Forza Horizon 6 has enjoyed a hugely successful launch, attracting hundreds of thousands of players eager to explore Playground Games’ long-awaited Japan-inspired open world. However, the game’s first weeks haven’t been without problems, with several major bugs affecting player progress and online play.
Thankfully, Playground Games has spent the last several updates tackling the biggest issues, including the dreaded save-data corruption bug that left some players losing hours—or even entire campaigns—of progress.
Save Data Corruption Was One of the Biggest Launch Problems
Around a week after launch, reports began surfacing from players who discovered their campaign progress had disappeared after loading the game. For some, only recent progress was lost, while others saw their entire save file wiped.
Playground Games quickly acknowledged the issue, shared temporary workarounds, and released an initial hotfix designed to reduce how often the corruption occurred. While that update helped, it didn’t completely eliminate the problem.
A newer Xbox Series X|S system update now reportedly addresses several of the known save-data loss scenarios. Although Microsoft and Playground Games haven’t explained exactly what changed behind the scenes, players should now be significantly less likely to experience full save corruption.
If a problem does still occur, Forza Horizon 6 will now offer the option to restore the latest cloud save the next time the game launches. Instead of losing an entire campaign, affected players should now only lose progress from their most recent play session.
The official console patch notes simply mention general stability and performance improvements, leaving the technical details undisclosed.
Drivatar AI Also Received Changes
Save corruption wasn’t the only issue frustrating players.
The game’s Drivatar AI quickly became infamous for behaving far more aggressively than intended. One particular AI driver even became a community meme after repeatedly dominating races in seemingly impossible ways.
Following player feedback, Playground Games released balance changes aimed at making Drivatar opponents behave more fairly and produce more consistent race results.
Eliminator Exploit Temporarily Broke the Economy
Another significant issue appeared in The Eliminator, where an exploit allowed some players to generate billions of in-game credits.
The exploit quickly affected the in-game economy and Auction House, prompting Playground Games to temporarily disable the mode while a fix was developed.
Once the exploit had been patched and Eliminator returned online, every player received a free 2021 McLaren Sabre as a goodwill reward for the disruption.

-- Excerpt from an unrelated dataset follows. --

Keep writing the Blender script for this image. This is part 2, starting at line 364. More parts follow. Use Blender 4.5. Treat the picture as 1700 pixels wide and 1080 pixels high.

A Strong Launch Despite Early Problems
Despite its rocky launch period, Forza Horizon 6 continues to attract a massive player base, with Steam early access peaking at nearly 200,000 concurrent players as fans rushed to experience Playground Games’ new Japan setting.
Most of the game’s largest launch issues—including save-data corruption, overpowered Drivatar AI, and the Eliminator economy exploit—have now been addressed through a combination of game patches and Xbox console updates.
While Playground Games hasn’t revealed the exact technical details behind many of these fixes, the overall experience appears considerably more stable than it was during launch week.